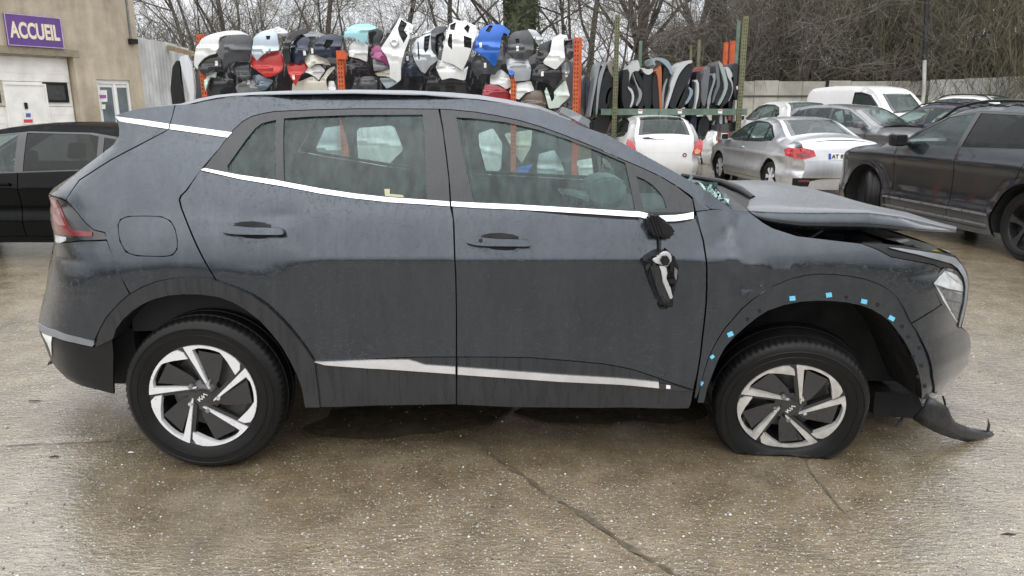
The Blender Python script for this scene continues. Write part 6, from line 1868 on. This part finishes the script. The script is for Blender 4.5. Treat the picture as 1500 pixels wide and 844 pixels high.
D('white', [(455, 215), (480, 170), (520, 150), (550, 104), (576, 220), (500, 222), (470, 300), (462, 340), (456, 300)], None, 'white window frame corner sticking up above the bowed white door', za, .08)
D('white', [(578, 185), (640, 208), (692, 198), (692, 232), (650, 262), (608, 242)], [(592, 245), (650, 262), (692, 235), (684, 582), (600, 582)], 'white topped car door left of the copper one', za, .02)
D('copper', [(718, 232), (758, 158), (777, 200), (772, 450), (787, 632), (760, 632), (750, 450), (736, 270)], [(690, 260), (730, 260), (748, 450), (756, 600), (690, 600)], 'copper red car door edge in the middle of the rack', za, -.05)
D('ice', [(683, 130), (690, 92), (800, 98), (862, 150), (882, 252), (862, 262), (838, 195), (760, 122), (702, 116), (722, 172), (700, 168)], [(785, 180), (838, 200), (856, 300), (800, 602), (786, 602)], 'pale blue car door with a hooked frame right of the copper one', za, .05)
D('silver', [(775, 400), (822, 288), (832, 300), (800, 400), (790, 600), (778, 600)], None, 'slim silver door edge right of the copper door', za, .0)
D('white', [(140, 345), (190, 230), (240, 140), (342, 113), (357, 140), (300, 156), (230, 242), (190, 335), (132, 522), (100, 602), (89, 590), (110, 500), (143, 400)], [(352, 150), (300, 160), (235, 246), (195, 340), (140, 525), (135, 575), (250, 575), (320, 300), (362, 205)], 'big white slanted car door with a black inside', zb, -.03)
D('silver', [(288, 362), (302, 348), (224, 540), (203, 592), (188, 582), (218, 500)], [(300, 360), (330, 340), (290, 560), (215, 590)], 'slim silver slanted door right of the big white one', zb, .0)
D('ice', [(308, 368), (350, 388), (363, 430), (322, 512), (290, 542), (278, 530), (310, 480), (332, 422)], [(340, 300), (390, 300), (375, 560), (300, 570), (360, 440)], 'pale blue car door with a curved lower edge', zb, .02)
D('silver', [(318, 190), (352, 178), (357, 210), (332, 232), (326, 340), (304, 352), (303, 230)], None, 'short silver window frame above the curved pale blue door', zb, .03)
D('white', [(358, 312), (412, 302), (417, 450), (387, 560), (377, 638), (363, 602), (384, 540), (394, 400), (392, 332)], [(412, 320), (440, 330), (430, 560), (392, 570), (414, 450)], 'white car door hanging slightly below the green beam', zb, -.06)
D('red', [(413, 242), (440, 178), (478, 172), (462, 240), (432, 332), (413, 332)], None, 'red car door corner behind the silver doors', zb, .3)
D('grey', [(428, 352), (468, 230), (500, 178), (523, 190), (512, 300), (482, 552), (440, 552)], [(512, 310), (545, 280), (500, 470), (490, 552), (484, 552)], 'wide grey car door right of the red corner', zb, .0)
D('silver', [(488, 552), (500, 470), (558, 302), (538, 272), (564, 233), (578, 260), (572, 320), (532, 430), (522, 552)], [(575, 320), (600, 340), (545, 520), (530, 552), (540, 430)], 'silver car door standing beside the wide grey one', zb, .02)
D('grey', [(568, 150), (602, 158), (612, 300), (617, 360), (582, 440), (552, 532), (538, 522), (560, 430), (590, 350), (578, 220)], [(612, 200), (640, 280), (655, 370), (610, 470), (580, 540), (556, 540), (600, 400)], 'grey car door with a bent middle', zb, -.02)
D('mint', [(598, 115), (642, 160), (682, 290), (693, 370), (662, 460), (612, 552), (588, 542), (640, 450), (662, 370), (640, 270), (608, 170)], [(690, 300), (720, 320), (735, 410), (690, 520), (640, 552), (620, 552), (680, 440)], 'pale greenish silver car door, bent like a bow', zb, -.05)
D('white', [(668, 178), (702, 190), (742, 260), (717, 292), (737, 330), (742, 410), (702, 512), (688, 502), (720, 410), (714, 330), (678, 250)], None, 'white car door right of the bow-shaped one', zb, .02)
bd_ = D('black', [(718, 182), (762, 138), (822, 190), (802, 240), (812, 490), (750, 502), (744, 240)], None, 'black car door at the right end of the green rack', zb, -.02)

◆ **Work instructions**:
Quote the preceding listing precisely and completely, omitting its images.

◆ **Output for this exercise**:
The Blender Python script for this scene continues. Write part 6, from line 1868 on. This part finishes the script. The script is for Blender 4.5. Treat the picture as 1500 pixels wide and 844 pixels high.
D('white', [(455, 215), (480, 170), (520, 150), (550, 104), (576, 220), (500, 222), (470, 300), (462, 340), (456, 300)], None, 'white window frame corner sticking up above the bowed white door', za, .08)
D('white', [(578, 185), (640, 208), (692, 198), (692, 232), (650, 262), (608, 242)], [(592, 245), (650, 262), (692, 235), (684, 582), (600, 582)], 'white topped car door left of the copper one', za, .02)
D('copper', [(718, 232), (758, 158), (777, 200), (772, 450), (787, 632), (760, 632), (750, 450), (736, 270)], [(690, 260), (730, 260), (748, 450), (756, 600), (690, 600)], 'copper red car door edge in the middle of the rack', za, -.05)
D('ice', [(683, 130), (690, 92), (800, 98), (862, 150), (882, 252), (862, 262), (838, 195), (760, 122), (702, 116), (722, 172), (700, 168)], [(785, 180), (838, 200), (856, 300), (800, 602), (786, 602)], 'pale blue car door with a hooked frame right of the copper one', za, .05)
D('silver', [(775, 400), (822, 288), (832, 300), (800, 400), (790, 600), (778, 600)], None, 'slim silver door edge right of the copper door', za, .0)
D('white', [(140, 345), (190, 230), (240, 140), (342, 113), (357, 140), (300, 156), (230, 242), (190, 335), (132, 522), (100, 602), (89, 590), (110, 500), (143, 400)], [(352, 150), (300, 160), (235, 246), (195, 340), (140, 525), (135, 575), (250, 575), (320, 300), (362, 205)], 'big white slanted car door with a black inside', zb, -.03)
D('silver', [(288, 362), (302, 348), (224, 540), (203, 592), (188, 582), (218, 500)], [(300, 360), (330, 340), (290, 560), (215, 590)], 'slim silver slanted door right of the big white one', zb, .0)
D('ice', [(308, 368), (350, 388), (363, 430), (322, 512), (290, 542), (278, 530), (310, 480), (332, 422)], [(340, 300), (390, 300), (375, 560), (300, 570), (360, 440)], 'pale blue car door with a curved lower edge', zb, .02)
D('silver', [(318, 190), (352, 178), (357, 210), (332, 232), (326, 340), (304, 352), (303, 230)], None, 'short silver window frame above the curved pale blue door', zb, .03)
D('white', [(358, 312), (412, 302), (417, 450), (387, 560), (377, 638), (363, 602), (384, 540), (394, 400), (392, 332)], [(412, 320), (440, 330), (430, 560), (392, 570), (414, 450)], 'white car door hanging slightly below the green beam', zb, -.06)
D('red', [(413, 242), (440, 178), (478, 172), (462, 240), (432, 332), (413, 332)], None, 'red car door corner behind the silver doors', zb, .3)
D('grey', [(428, 352), (468, 230), (500, 178), (523, 190), (512, 300), (482, 552), (440, 552)], [(512, 310), (545, 280), (500, 470), (490, 552), (484, 552)], 'wide grey car door right of the red corner', zb, .0)
D('silver', [(488, 552), (500, 470), (558, 302), (538, 272), (564, 233), (578, 260), (572, 320), (532, 430), (522, 552)], [(575, 320), (600, 340), (545, 520), (530, 552), (540, 430)], 'silver car door standing beside the wide grey one', zb, .02)
D('grey', [(568, 150), (602, 158), (612, 300), (617, 360), (582, 440), (552, 532), (538, 522), (560, 430), (590, 350), (578, 220)], [(612, 200), (640, 280), (655, 370), (610, 470), (580, 540), (556, 540), (600, 400)], 'grey car door with a bent middle', zb, -.02)
D('mint', [(598, 115), (642, 160), (682, 290), (693, 370), (662, 460), (612, 552), (588, 542), (640, 450), (662, 370), (640, 270), (608, 170)], [(690, 300), (720, 320), (735, 410), (690, 520), (640, 552), (620, 552), (680, 440)], 'pale greenish silver car door, bent like a bow', zb, -.05)
D('white', [(668, 178), (702, 190), (742, 260), (717, 292), (737, 330), (742, 410), (702, 512), (688, 502), (720, 410), (714, 330), (678, 250)], None, 'white car door right of the bow-shaped one', zb, .02)
bd_ = D('black', [(718, 182), (762, 138), (822, 190), (802, 240), (812, 490), (750, 502), (744, 240)], None, 'black car door at the right end of the green rack', zb, -.02)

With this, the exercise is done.